¿Alguien conoce a Raúl?
Después de las últimas incidencias de la Liga de Campeones, los expertos vuelven a calcular el verdadero tamaño de Raúl. No sólo se trata de resolver un problema de estatura profesional, sino sobre todo de identidad. ¿Se corresponde este muchachito de mirada crepuscular con alguno de los modelos clasificados en nuestra memoria de espectadores? ¿Pertenece a la apreciada estirpe de los jugadores de club, gente capaz de compensar la falta de talento con la lealtad? ¿Utiliza su nariz de sumiller, sus canillas de galgo y su porte desgarbado para disfrazarse de Don Cualquiera? ¿Está emparentado con alguno de esos terribles depredadores a quienes la naturaleza ha reducido a una enorme dentadura? ¿Es un milagro pasajero o un genio camuflado en la figura anodina de un futbolista de arrabal?Cuando se estableció en el primer equipo sus seguidores más exigentes solían colgarle una etiqueta: a primera vista era un jugador más, carecía por ejemplo de la habilidad eléctrica de Savio, de la exuberancia muscular de Roberto Carlos o, en resumen, de la complicidad sensual que los futbolistas especiales habían mantenido siempre con la pelota. En principio sólo parecía uno de esos goleadores furtivos que a falta de alguna cualidad extrema aprenden a vivir de su instinto. ¿O era un chico que por la fuerza de la necesidad había desarrollado una ambición descomunal? Eso explicaría su rebeldía de ganador, su obsesión por dominar el oficio y el atrevimiento casi temerario que sólo se perdona a los jugadores de época.

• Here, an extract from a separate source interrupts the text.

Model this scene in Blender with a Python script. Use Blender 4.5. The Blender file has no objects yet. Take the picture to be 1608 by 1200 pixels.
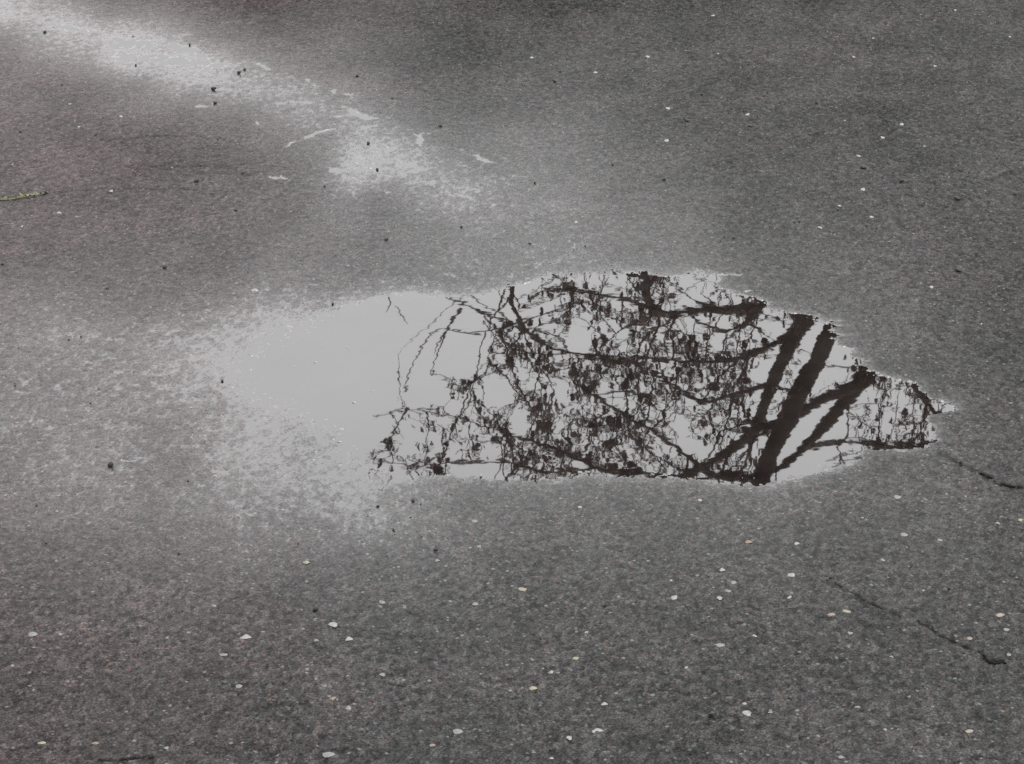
import bpy, bmesh, math, random
import numpy as np
from mathutils import Vector

# ------------------------------------------------------------------ camera
S = bpy.context.scene
C = S.collection
PITCH, HFOV, H = math.radians(22.0), math.radians(22.6), 1.6
TH = math.tan(HFOV / 2)
cam_d = bpy.data.cameras.new('camera')
cam = bpy.data.objects.new('camera', cam_d); C.objects.link(cam)
cam.location = (0, 0, H); cam.rotation_euler = (math.pi / 2 - PITCH, 0, 0)
cam_d.sensor_fit = 'HORIZONTAL'; cam_d.angle = HFOV
cam_d.clip_start = 0.05; cam_d.clip_end = 2000
S.camera = cam
# ------------------------------------------------------------------ world, sun, exposure
SUN_EL, SUN_ROT = math.radians(50), math.radians(200)
w = bpy.data.worlds.new("World"); S.world = w; w.use_nodes = True
nt = w.node_tree; nt.nodes.clear()
out = nt.nodes.new('ShaderNodeOutputWorld'); bg = nt.nodes.new('ShaderNodeBackground')
sky = nt.nodes.new('ShaderNodeTexSky'); sky.sky_type = 'NISHITA'; sky.sun_disc = False
sky.sun_elevation = SUN_EL; sky.sun_rotation = SUN_ROT
sky.air_density = 1.5; sky.dust_density = 3.0
hs = nt.nodes.new('ShaderNodeHueSaturation'); hs.inputs['Saturation'].default_value = 0.1
mx = nt.nodes.new('ShaderNodeMix'); mx.data_type = 'RGBA'; mx.inputs[0].default_value = 0.8
# overcast layer, brighter higher up, with soft cloud banks
wtc = nt.nodes.new('ShaderNodeTexCoord'); wsx = nt.nodes.new('ShaderNodeSeparateXYZ'); nt.links.new(wtc.outputs['Generated'], wsx.inputs[0])
wno = nt.nodes.new('ShaderNodeTexNoise'); wno.inputs['Scale'].default_value = 4.0; wno.inputs['Detail'].default_value = 3.0; nt.links.new(wtc.outputs['Generated'], wno.inputs['Vector'])
wad = nt.nodes.new('ShaderNodeMath'); wad.operation = 'MULTIPLY_ADD'; wad.inputs[1].default_value = .06; nt.links.new(wno.outputs[0], wad.inputs[0]); nt.links.new(wsx.outputs[2], wad.inputs[2])
wrp = nt.nodes.new('ShaderNodeValToRGB'); nt.links.new(wad.outputs[0], wrp.inputs[0]); el_ = wrp.color_ramp.elements; el_.new(.5); el_.new(.6)
for e_, (p_, v_) in zip(el_, ((.24, .36), (.33, .63), (.41, .95), (.5, 1.18))): e_.position = p_; e_.color = (v_ , v_ * .995, v_ * 1.0, 1)
wmu = nt.nodes.new('ShaderNodeVectorMath'); wmu.operation = 'SCALE'; wmu.inputs[3].default_value = 11.0; nt.links.new(wrp.outputs[0], wmu.inputs[0])
nt.links.new(wmu.outputs[0], mx.inputs[7])
nt.links.new(sky.outputs[0], hs.inputs['Color']); nt.links.new(hs.outputs[0], mx.inputs[6])
nt.links.new(mx.outputs[2], bg.inputs[0]); bg.inputs[1].default_value = 0.12
nt.links.new(bg.outputs[0], out.inputs[0])
sd_ = bpy.data.lights.new('sun', 'SUN'); sd_.energy = 0.5; sd_.angle = math.radians(20); sd_.color = (1, .97, .93)
sun = bpy.data.objects.new('sun', sd_); C.objects.link(sun)
sun.rotation_euler = (math.pi / 2 - SUN_EL, 0, math.pi - SUN_ROT + math.pi)
S.view_settings.view_transform = 'Standard'; S.view_settings.look = 'None'
S.view_settings.gamma = 1; S.view_settings.exposure = 1.55
S.cycles.max_bounces = 6; S.cycles.transparent_max_bounces = 8
S.cycles.filter_width = 1.5
S.cycles.use_denoising = False
try:
    S.cycles.denoiser = 'OPENIMAGEDENOISE'; S.cycles.denoising_input_passes = 'RGB_ALBEDO_NORMAL'; S.cycles.denoising_prefilter = 'ACCURATE'
except Exception: pass

# ------------------------------------------------------------------ helpers
def px_dir(x, y):
    k = TH / 804
    cx, cy = (x - 804) * k, (600 - y) * k
    return Vector((cx, math.cos(PITCH) + cy * math.sin(PITCH), -math.sin(PITCH) + cy * math.cos(PITCH)))
def ground(x, y, z=0.0):
    d = px_dir(x, y); t = (z - H) / d.z
    return Vector((d.x * t, d.y * t, z))
def world_to_px(X, Y, Z=0.0):
    f = Y * math.cos(PITCH) - (Z - H) * math.sin(PITCH)
    u = Y * math.sin(PITCH) + (Z - H) * math.cos(PITCH)
    f = np.maximum(f, 0.05)
    return 804 + X / f / TH * 804, 600 - u / f / TH * 804
def tag(o, label=None, cat=None, group=None, kind=None):
    for k, v in (('label', label), ('category', cat), ('group', group), ('kind', kind)):
        if v: o[k] = v
    return o
def mesh_obj(name, verts, faces, mat, parent=None, smooth=True):
    me = bpy.data.meshes.new(name)
    me.from_pydata([tuple(v) for v in verts], [], faces)
    me.materials.append(mat)
    if smooth: me.polygons.foreach_set('use_smooth', [True] * len(me.polygons))
    me.update()
    o = bpy.data.objects.new(name, me); C.objects.link(o); o.parent = parent
    return o
def smoothstep(a, b, x):
    t = np.clip((x - a) / (b - a), 0, 1); return t * t * (3 - 2 * t)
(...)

Como buen pícaro urbano, sabía apostarse en los cruces de caminos. Su participación en la vida del equipo era irrelevante; algún movimiento de ayuda, algún gesto de ánimo o unas pocas apariciones en el juego de mantenimiento. De pronto, con el oportunismo de los carteristas, se apoderaba de la pelota, armaba la zurda, parecía tener una repentina inspiración, apuntaba a la escuadra, metía un toque de lujo y, ahí va ese boomerang, volvía a firmar el gol de la semana. Así ganó su segunda Liga española con diecinueve años, su primera Liga de Campeones con veinte y su primer Trofeo Pichichi con veintiuno.
En esta temporada, después de marcarle dos goles en Old Trafford al campeón de Europa, ha servido otros dos ante el vigente subcampeón en el Bernabéu, y en el mismo viaje se ha comprometido con la delicada misión de resucitar a Nicolás Anelka. Para ello está practicando intensamente una sutileza que resulta vagamente familiar. Hace unos años la había patentado cierto jugador danés que huyó con la sirena de Copenhague después de demostrar que el fútbol es el arte de lo imprevisible. Vestía su uniforme de terciopelo, se descolgaba hasta la tierra de nadie, recogía la pelota con un leve efecto de freno, miraba fijamente al abnegado carrilero que subía por la banda, y de pronto, hale hop, dejaba al delantero centro listo para el gol a una cuarta del punto de penalti. Sabemos que Raúl le llamaba de tú a tú, es decir, Michael, y sospechamos que se ha propuesto revisar su repertorio. ¿O es que este muchacho que mira como un samurai es capaz de transformarse a voluntad en el genio que invoca?
Después de superar la fase Hugo Sánchez, ahora resulta que está en fase Laudrup y que nos impone un nuevo reconocimiento. Pero, aunque sepamos que ha fascinado por igual a Valdano, a Capello, a Guardiola y a Hesp, hoy por hoy no nos atrevemos a hacerle un retrato definitivo, como no nos atrevemos a comparar la música con el veneno.
O, mejor aún, confesemos la verdad: a ratos le confundimos con el encantador y a ratos con la serpiente.